**SHORT PROBLEM**
Include in the output exactly the lines from the opening of the data through the line containing "COL = sc.collection", and nothing more.

**DATA**
——————————
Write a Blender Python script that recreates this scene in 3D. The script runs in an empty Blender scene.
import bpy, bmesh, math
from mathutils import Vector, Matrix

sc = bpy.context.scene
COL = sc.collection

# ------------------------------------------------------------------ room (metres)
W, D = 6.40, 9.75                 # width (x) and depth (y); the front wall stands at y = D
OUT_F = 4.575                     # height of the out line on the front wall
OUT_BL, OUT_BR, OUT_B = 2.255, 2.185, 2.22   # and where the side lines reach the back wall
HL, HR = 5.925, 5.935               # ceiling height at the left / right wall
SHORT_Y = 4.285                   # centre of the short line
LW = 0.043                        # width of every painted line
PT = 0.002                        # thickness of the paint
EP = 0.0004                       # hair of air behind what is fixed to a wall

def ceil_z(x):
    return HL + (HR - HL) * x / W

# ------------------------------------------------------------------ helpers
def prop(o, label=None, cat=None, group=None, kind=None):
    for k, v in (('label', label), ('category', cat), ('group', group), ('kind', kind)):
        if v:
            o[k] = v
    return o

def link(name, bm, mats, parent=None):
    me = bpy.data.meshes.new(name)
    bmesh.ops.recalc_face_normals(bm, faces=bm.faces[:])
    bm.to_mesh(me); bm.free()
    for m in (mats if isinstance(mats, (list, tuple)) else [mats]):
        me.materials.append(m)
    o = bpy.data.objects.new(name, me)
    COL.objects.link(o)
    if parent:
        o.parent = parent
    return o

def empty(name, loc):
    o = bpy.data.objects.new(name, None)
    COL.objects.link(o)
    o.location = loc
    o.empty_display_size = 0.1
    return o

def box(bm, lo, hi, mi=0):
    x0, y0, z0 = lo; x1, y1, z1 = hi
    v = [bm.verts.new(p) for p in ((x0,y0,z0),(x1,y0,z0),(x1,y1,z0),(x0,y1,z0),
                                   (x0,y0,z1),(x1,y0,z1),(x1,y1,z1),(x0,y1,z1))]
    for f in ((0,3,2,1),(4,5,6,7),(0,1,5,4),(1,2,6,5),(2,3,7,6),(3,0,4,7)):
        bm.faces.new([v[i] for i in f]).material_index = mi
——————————
**ANSWER FOR THIS EXERCISE**
Write a Blender Python script that recreates this scene in 3D. The script runs in an empty Blender scene.
import bpy, bmesh, math
from mathutils import Vector, Matrix

sc = bpy.context.scene
COL = sc.collection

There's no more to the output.